Equi-marginal principle is to discount the revenues made available to the firm from the sale of the additional production in the future. Labour has to be paid today while the output of labour has to be sold in future. If a year’s period is necessary for the sale of output we have to discount the net product for one year before comparing the net products of labour in each activity.

We must remember that the equi-marginal principle is workable only under only ideal conditions. A business enterprise may also work under some non-economic pressures and pulls. For example, an activity may be carried on simply because of inertia on the part of management arising from well-set routines even though activities add less to the revenues of a firm than others which have to be started for the first time. Other activities may be just continued because the managers have a sentimental attachment to them.

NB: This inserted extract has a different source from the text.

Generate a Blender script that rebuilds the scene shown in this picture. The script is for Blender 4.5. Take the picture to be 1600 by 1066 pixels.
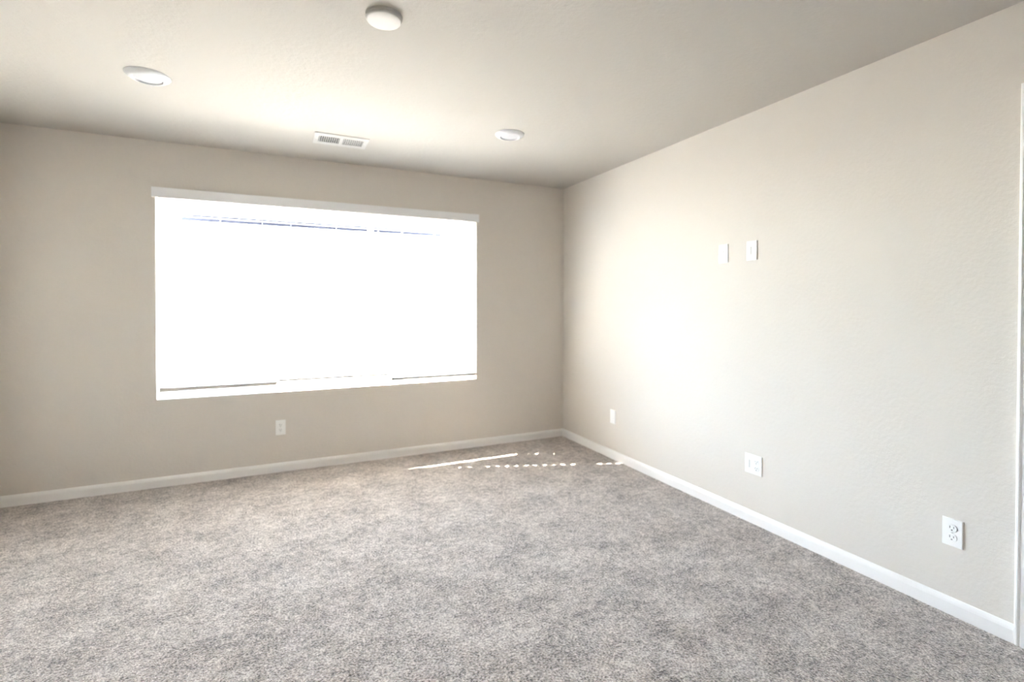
import bpy, bmesh, math, random
from mathutils import Vector, Matrix

for o in list(bpy.data.objects):
    bpy.data.objects.remove(o, do_unlink=True)
scene = bpy.context.scene
COL = scene.collection

# ------------------------------------------------------------------ camera
F_PX = 772.26                                  # focal length in pixels of the 1600x1066 frame
cd = bpy.data.cameras.new('camera')
cam = bpy.data.objects.new('camera', cd); COL.objects.link(cam)
cd.sensor_fit = 'HORIZONTAL'; cd.sensor_width = 36.0
cd.lens = F_PX / 1600 * 36
cd.shift_y = -45.87 / 1600
cd.clip_start = 0.02; cd.clip_end = 300
yaw, pitch, roll = 0.4394, 0.0118, 0.0017
fw = Vector((math.sin(yaw)*math.cos(pitch), math.cos(yaw)*math.cos(pitch), -math.sin(pitch)))
rt = Vector((math.cos(yaw), -math.sin(yaw), 0)); up = rt.cross(fw)
r2 = rt*math.cos(roll) + up*math.sin(roll); u2 = -rt*math.sin(roll) + up*math.cos(roll)
m = Matrix((r2, u2, -fw)).transposed().to_4x4()
m.translation = Vector((-2.5425, -4.2139, 1.2877))
cam.matrix_world = m
cd.dof.use_dof = True; cd.dof.focus_distance = 1.35; cd.dof.aperture_fstop = 2.6
scene.camera = cam

# ------------------------------------------------------------------ sky, sun, exposure
ELEV = math.atan(1.75*0.350)
SUN_DIR = Vector((0.9367, -0.350, -math.tan(ELEV))).normalized()     # travel of the light
w = bpy.data.worlds.new('world'); scene.world = w; w.use_nodes = True
nt = w.node_tree; nt.nodes.clear()
sky = nt.nodes.new('ShaderNodeTexSky'); sky.sky_type = 'NISHITA'; sky.sun_disc = False
sky.sun_elevation = ELEV
sky.sun_rotation = math.atan2(-SUN_DIR.x, -SUN_DIR.y)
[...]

To conclude the discussion, we can say that economic laws are significant in business economics although these have to considerably refined and modified to suit the nature of the business enterprise. But, there are definite gaps between the theory of the firm and managerial economics.


Economic theory deals for generalized study and application to economic models while managerial economics is downright practical science. Most of the assumptions of the economic theory of the firm are abstract in nature, For example, the entrepreneur of a firm is assumed to be a thoroughly calculating man who strives to maximize profit by equating its marginal cost with marginal revenue.

But, now it has been observed that under imperfect competition firms has no compulsion to maximize profit. Rather the firms tend to have non­profit goals of a long-run nature such as stability and liquidity of the firm which considerably modify their decision-making processes and policy planning.